--- Start ---

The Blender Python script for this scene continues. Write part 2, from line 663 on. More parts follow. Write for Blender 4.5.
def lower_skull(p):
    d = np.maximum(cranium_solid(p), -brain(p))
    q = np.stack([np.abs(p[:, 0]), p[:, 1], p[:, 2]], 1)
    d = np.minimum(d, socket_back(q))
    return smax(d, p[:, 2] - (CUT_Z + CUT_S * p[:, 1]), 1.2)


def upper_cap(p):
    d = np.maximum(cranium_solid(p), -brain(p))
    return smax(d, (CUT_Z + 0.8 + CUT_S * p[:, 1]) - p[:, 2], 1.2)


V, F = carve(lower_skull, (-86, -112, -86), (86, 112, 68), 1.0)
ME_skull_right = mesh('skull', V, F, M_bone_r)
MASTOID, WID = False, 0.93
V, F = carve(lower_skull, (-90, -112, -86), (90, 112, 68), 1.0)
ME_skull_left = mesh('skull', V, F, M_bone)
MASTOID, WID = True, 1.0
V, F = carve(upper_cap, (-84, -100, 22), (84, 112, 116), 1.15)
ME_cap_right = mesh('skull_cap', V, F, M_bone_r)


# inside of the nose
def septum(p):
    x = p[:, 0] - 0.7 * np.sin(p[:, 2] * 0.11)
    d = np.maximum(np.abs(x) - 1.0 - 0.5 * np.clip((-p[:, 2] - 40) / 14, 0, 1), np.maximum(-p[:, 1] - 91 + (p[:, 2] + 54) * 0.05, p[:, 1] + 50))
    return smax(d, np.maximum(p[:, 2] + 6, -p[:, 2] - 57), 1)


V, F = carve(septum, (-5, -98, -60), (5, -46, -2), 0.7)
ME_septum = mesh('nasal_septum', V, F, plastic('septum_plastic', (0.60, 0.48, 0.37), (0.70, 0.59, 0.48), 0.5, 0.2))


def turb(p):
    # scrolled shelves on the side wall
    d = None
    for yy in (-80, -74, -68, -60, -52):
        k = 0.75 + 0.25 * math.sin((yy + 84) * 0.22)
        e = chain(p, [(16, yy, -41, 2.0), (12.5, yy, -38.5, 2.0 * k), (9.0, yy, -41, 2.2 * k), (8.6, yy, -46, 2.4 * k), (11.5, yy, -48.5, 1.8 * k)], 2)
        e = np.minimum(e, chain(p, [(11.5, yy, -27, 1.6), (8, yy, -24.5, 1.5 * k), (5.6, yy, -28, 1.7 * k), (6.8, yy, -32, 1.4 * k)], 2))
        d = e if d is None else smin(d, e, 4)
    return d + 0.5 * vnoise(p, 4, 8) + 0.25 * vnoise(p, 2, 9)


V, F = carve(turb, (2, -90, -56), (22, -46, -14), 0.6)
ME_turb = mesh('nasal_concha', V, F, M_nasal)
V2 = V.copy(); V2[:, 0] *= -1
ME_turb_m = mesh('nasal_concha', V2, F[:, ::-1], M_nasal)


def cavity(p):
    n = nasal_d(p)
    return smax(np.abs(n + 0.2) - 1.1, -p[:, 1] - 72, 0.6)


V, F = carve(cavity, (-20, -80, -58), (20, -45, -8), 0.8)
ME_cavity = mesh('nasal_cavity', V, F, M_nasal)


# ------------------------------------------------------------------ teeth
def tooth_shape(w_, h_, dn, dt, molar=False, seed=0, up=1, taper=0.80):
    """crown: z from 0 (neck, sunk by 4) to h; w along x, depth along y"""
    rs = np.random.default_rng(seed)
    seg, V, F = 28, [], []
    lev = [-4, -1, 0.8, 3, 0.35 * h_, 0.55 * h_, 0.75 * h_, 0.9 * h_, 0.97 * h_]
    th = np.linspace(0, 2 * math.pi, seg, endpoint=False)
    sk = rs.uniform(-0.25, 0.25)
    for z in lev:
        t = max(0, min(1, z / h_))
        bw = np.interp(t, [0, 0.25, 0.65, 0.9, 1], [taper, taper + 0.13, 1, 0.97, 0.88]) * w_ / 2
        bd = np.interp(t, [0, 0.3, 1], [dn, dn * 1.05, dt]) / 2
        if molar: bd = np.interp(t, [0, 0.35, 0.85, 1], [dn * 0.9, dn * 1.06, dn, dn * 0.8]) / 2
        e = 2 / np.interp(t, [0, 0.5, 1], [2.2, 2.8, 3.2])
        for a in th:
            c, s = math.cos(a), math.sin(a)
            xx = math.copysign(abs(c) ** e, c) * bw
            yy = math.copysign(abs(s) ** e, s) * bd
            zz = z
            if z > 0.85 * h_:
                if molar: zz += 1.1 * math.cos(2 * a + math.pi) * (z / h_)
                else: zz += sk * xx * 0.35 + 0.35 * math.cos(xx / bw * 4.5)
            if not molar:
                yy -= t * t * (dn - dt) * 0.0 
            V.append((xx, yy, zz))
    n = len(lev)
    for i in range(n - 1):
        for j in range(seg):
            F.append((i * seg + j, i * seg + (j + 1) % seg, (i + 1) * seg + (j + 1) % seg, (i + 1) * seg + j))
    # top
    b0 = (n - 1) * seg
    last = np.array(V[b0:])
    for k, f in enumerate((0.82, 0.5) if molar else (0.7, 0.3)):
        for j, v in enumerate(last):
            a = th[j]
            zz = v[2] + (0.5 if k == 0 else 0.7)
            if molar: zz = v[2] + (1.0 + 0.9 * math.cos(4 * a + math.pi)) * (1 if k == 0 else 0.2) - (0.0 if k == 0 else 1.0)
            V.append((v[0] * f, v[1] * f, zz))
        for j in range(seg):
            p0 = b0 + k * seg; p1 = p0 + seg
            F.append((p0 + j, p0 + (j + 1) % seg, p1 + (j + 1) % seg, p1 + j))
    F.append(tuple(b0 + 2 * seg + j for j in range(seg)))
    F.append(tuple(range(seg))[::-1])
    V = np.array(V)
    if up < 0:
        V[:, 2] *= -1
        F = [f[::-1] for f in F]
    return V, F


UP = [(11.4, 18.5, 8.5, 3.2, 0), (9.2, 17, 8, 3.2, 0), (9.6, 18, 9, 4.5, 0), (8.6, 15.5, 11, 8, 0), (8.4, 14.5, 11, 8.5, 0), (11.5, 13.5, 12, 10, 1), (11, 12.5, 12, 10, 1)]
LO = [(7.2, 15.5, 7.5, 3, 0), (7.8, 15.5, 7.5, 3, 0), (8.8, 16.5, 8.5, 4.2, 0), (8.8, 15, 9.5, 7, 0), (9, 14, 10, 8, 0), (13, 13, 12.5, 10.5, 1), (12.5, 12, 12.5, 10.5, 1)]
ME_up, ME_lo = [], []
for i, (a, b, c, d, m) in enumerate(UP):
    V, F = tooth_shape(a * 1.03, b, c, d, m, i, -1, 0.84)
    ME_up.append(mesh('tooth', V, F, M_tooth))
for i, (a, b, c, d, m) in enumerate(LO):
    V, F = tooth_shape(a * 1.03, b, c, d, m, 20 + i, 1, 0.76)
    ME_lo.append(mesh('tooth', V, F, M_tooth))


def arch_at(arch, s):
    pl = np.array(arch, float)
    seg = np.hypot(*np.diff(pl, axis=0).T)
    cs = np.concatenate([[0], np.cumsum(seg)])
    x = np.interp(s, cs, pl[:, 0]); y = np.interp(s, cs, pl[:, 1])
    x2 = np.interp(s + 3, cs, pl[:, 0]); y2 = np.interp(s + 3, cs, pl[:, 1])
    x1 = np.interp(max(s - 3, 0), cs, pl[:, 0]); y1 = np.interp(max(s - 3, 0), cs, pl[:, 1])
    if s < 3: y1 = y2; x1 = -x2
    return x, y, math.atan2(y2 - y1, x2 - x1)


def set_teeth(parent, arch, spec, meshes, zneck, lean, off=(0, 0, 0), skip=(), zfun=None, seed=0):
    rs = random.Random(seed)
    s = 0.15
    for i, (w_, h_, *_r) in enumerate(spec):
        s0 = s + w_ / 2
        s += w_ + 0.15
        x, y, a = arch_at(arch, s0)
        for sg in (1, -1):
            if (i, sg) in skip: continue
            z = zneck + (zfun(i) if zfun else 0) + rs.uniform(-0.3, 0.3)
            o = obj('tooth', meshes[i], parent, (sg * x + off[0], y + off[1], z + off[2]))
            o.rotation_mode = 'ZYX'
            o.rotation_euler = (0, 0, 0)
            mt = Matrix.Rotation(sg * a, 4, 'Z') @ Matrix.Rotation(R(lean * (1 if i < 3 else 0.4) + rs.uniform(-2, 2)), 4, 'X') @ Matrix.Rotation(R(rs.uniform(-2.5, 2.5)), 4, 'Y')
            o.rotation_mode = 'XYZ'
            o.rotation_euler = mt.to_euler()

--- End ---

§ What is required: Lines from the beginning of the data above through the line containing "return smax(d, (CUT_Z" are to be returned exactly, and no others.

§ Solution:
The Blender Python script for this scene continues. Write part 2, from line 663 on. More parts follow. Write for Blender 4.5.
def lower_skull(p):
    d = np.maximum(cranium_solid(p), -brain(p))
    q = np.stack([np.abs(p[:, 0]), p[:, 1], p[:, 2]], 1)
    d = np.minimum(d, socket_back(q))
    return smax(d, p[:, 2] - (CUT_Z + CUT_S * p[:, 1]), 1.2)


def upper_cap(p):
    d = np.maximum(cranium_solid(p), -brain(p))
    return smax(d, (CUT_Z + 0.8 + CUT_S * p[:, 1]) - p[:, 2], 1.2)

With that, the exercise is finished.